Saint discusses the historian's dilemma about drawing lessons for the future from the past and comes up with four generalisations that will delight any urban designer. They are about the nature of the territorial boundaries of institution, the fact that building regulations matter more than architecture in producing the ordinary buildings that make up most of our cities - as opposed to the signature works so beloved of our architectural press, the importance of employment as the generator of development (also discussed by Breheny), and perhaps the most intriguing - how rationale analysis has always been followed by irrational intervention. He gives as examples the irrational location of London's railway stations or the Abercrombie Plan which ignored much available data such as that on journey to work.
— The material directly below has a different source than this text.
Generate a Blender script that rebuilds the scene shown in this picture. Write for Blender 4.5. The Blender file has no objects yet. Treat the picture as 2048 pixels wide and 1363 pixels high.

It may be that this rational/irrational dialectic derives from the difference between those professions which describe and analyse and those which prescribe. Finally Cook puts the compact/ dispersed debate into a Soviet Moscow context and describes how the proponents of the former prevailed until the collapse of the regime produced a "massive spontaneous suburbanisation". Policies as set out in the most recent plan are now moving towards the familiar ones of infill and redevelopment rather than extension. In particular the industrial areas of the inner zone are now very desirable locations from new development.
This book offers a rich, varied and stimulating discussion of the great themes which face our cities this century. However there is one major gripe. In a book which is an ideal introduction to so many topics, it is absolutely inexcusable that eight of the seventeen chapters have no references. This greatly reduces its utility to the serious student.